Q: It seems like on land there is a lot of stuff going on when one thinks of Tesla and the like. Are similar developments trickling into the marine world?

Stearns: One way or another. AGM batteries are beginning to replace traditional wet batteries. They are a lot more expensive still, but last a lot longer and have a lot going for them.

Q: Let’s talk about AGM batteries. What exactly are they and what’s the science behind them? What’s the difference?

Stearns: There are more lead plates in an AGM battery, and they are packed very tightly together. The acid is also in a gel form that’s solidified in a fiberglass mat, basically, and is tightly wedged together to be almost vibration-proof. There’s no spilling of liquids, no breakage. It’s a good process that’s evolved a lot over the years.

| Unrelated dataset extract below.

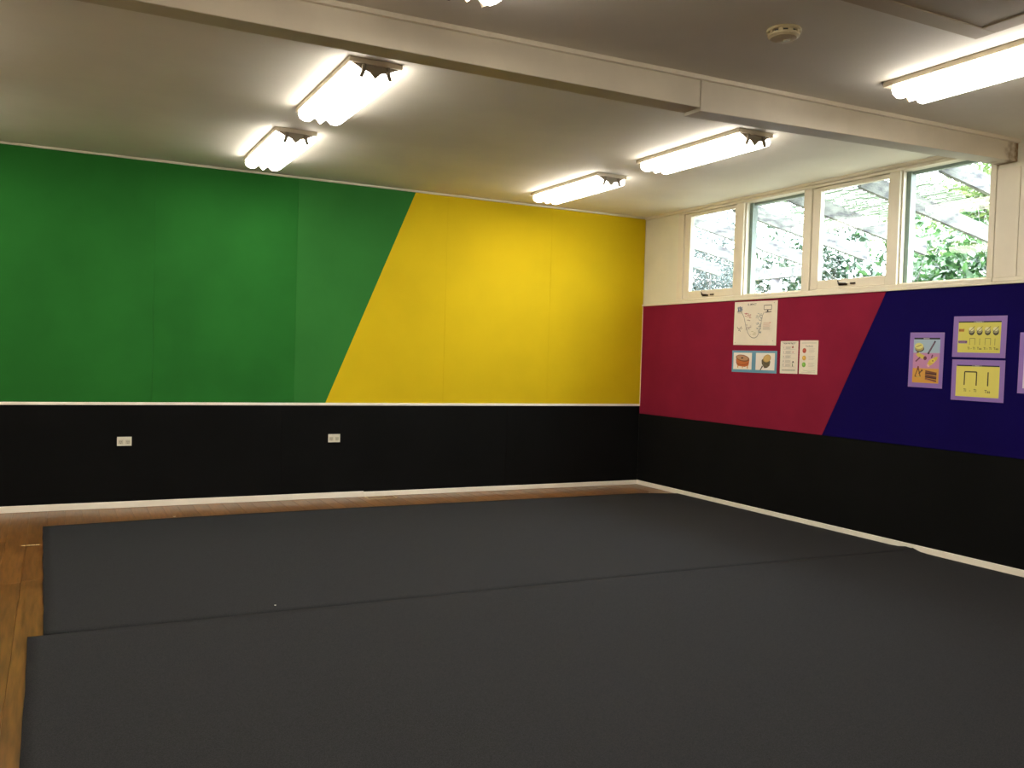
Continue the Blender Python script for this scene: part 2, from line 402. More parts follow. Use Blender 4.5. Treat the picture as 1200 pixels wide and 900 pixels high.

Brown: The industry is trying to have more capacity and faster recovery. That’s what everybody wants. Lithium batteries are starting to trickle down a bit to the marine industry, but it is still very expensive and being worked out. We find lithium on hybrid-race sailboats that are trying to save a lot of weight, but for the majority of boat owners, AGM is probably the place to achieve that more capacity and faster recovery goal in a more cost-conscious manner. AGM is still more expensive than traditional wet batteries, but far cheaper than going to a lithium battery. If weight is not a huge issue, you can accomplish that by getting more ampere hours out of a battery with a higher charge that can recover more quickly.

Q: When we’re talking about AGM battery charge, what is the difference we’re talking here?

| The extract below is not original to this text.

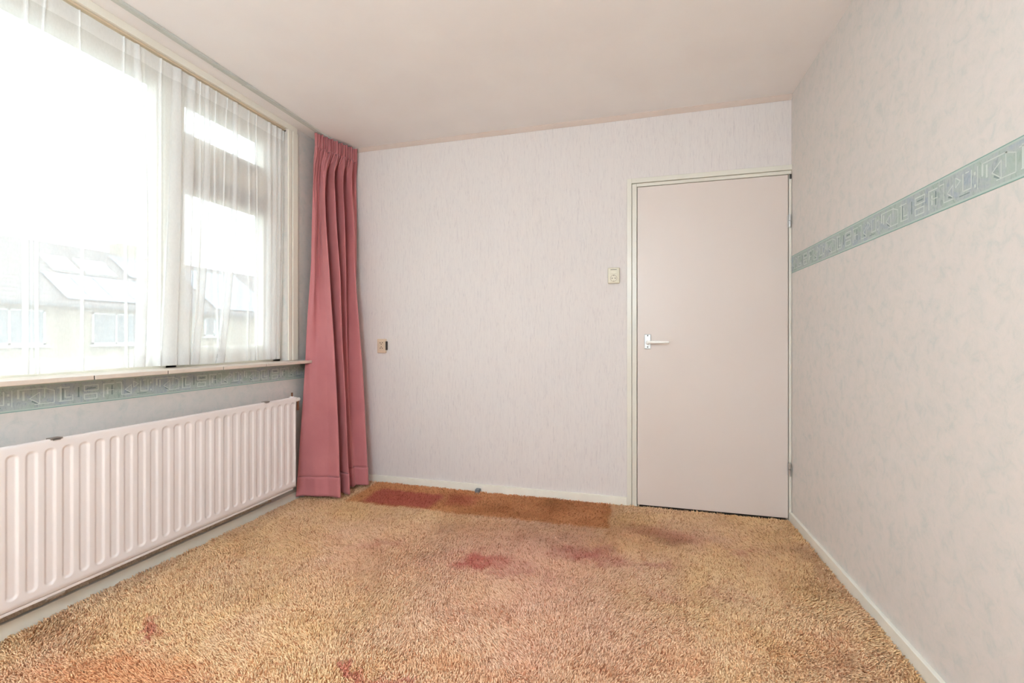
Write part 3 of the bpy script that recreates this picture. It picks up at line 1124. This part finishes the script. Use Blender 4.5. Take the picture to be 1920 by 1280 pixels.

Brown: Probably in the neighborhood of 20% more capacity per battery.

Stearns: It depends on what you’re doing with your boat. The manufacturer is going to generally send you a pair of batteries with your boat, and generally boat owners want an inverter and good charger so they don’t have to run their genset and engine all night on the hook. You make those decisions based on what you want to do with your boat.

Q: Is the emergence of AGM batteries sort of like LED lighting in the marine industry ten years ago where a big transition brought everyone on board?

Stearns: AGM batteries have been in this transition phase longer than LED, but it is similar. AGM batteries have been around for a while now, but they keep getting better and more people are making them. There are AGM batteries from the USA, Europe, and even China these days. I’d say that, for the first time, AGM batteries are becoming a new standard for over 50% or so of the boats we work on.

Brown: It is really transitioning; wet batteries are now more of the exception than the rule. AGM cuts down on a lot of maintenance for the owners.

Q: AGM batteries are maintenance-free, right?

Stearns: Yup. They also have mounting options that lead-acid batteries don’t have. You can mount them standing up, on their side, or what have you because you’re not dealing with wet battery acid.

Brown: We have formats of these [AGM] batteries now where we can have a battery that’s a 240-amp hour battery, which exceeds what a comparable 8D-size battery would be. But the AGM battery takes up half the space of an 8D-size battery, so if you had a wet 8D, you can now put two of these things where you had your old battery, which over doubles the amp hours in that space. That’s beneficial, because even on bigger boats, space is an issue. We can lay two of these on top of each other in a stack, or lay them right beside each other like how the old 8D was oriented.

Q: Is there a giant cost barrier for some folks?

Stearns: Well, they say you can pay me now or pay me later. AGMs last longer and the maintenance cost is really nothing.

Brown: Let’s look at an Odyssey PC1800 AGM battery in a format where it is skinny, same height but half the width of a wet 8D, for example. One of those is about $645 compared to the wet 8D of similar capacity is about $260, so a considerable price difference. But you get longer life, you can double your amp hours, and then the cost comparison starts to level out as boaters can achieve things like more time on the hook where they can invert instead of run the genset. So I guess it becomes a cost of pleasure.

Stearns: Yeah, if it happens to last twice as long as well, you come out ahead.

Q: Let’s talk about longevity. AGM lasts longer, yeah?

Stearns: They’re supposed to. Boaters find all kinds of ways to kill their batteries, but AGM batteries are tough. It’s good technology.

Brown: We have AGMs that are ten years old still kicking around.

Q: Do you have some tips with regards to maximizing battery life?

Brown: Be very conscious of the charger you have aboard. Often times on an older boat when we’re upgrading these batteries, we upgrade the charger as well at the same time. Charging technology has evolved just like batteries, and one thing about AGMs is that they really like a particular charge profile of length of charge, absorption rate, all that. We’ve found over time, and Dave is quite an expert at this, that we’ve managed to set these chargers up with programmable abilities. If you can program those chargers for that sweet spot of charging, it’ll extend the life of your batteries. If you hook up a brand new set of AGM batteries to an old charger that is not a consistent charge, that is not a smart charger, it is likely that you’ll go through those batteries in short order. Some of those chargers that just have a switch use a charge that averages out the battery manufacturers.

For some AGMs that works ok, for others it doesn’t. So if you price compare chargers, often you can find a programmable charger that you can hook your computer up to and set the program and everything for not much more money than the simple-switch version. That’s one of those situations where you get a better life out of your batteries and save money in the long run.

Sterns: Each manufacturer has hopefully done some engineering testing and can provide the absorb voltage flow charge information that’s ideal for the battery.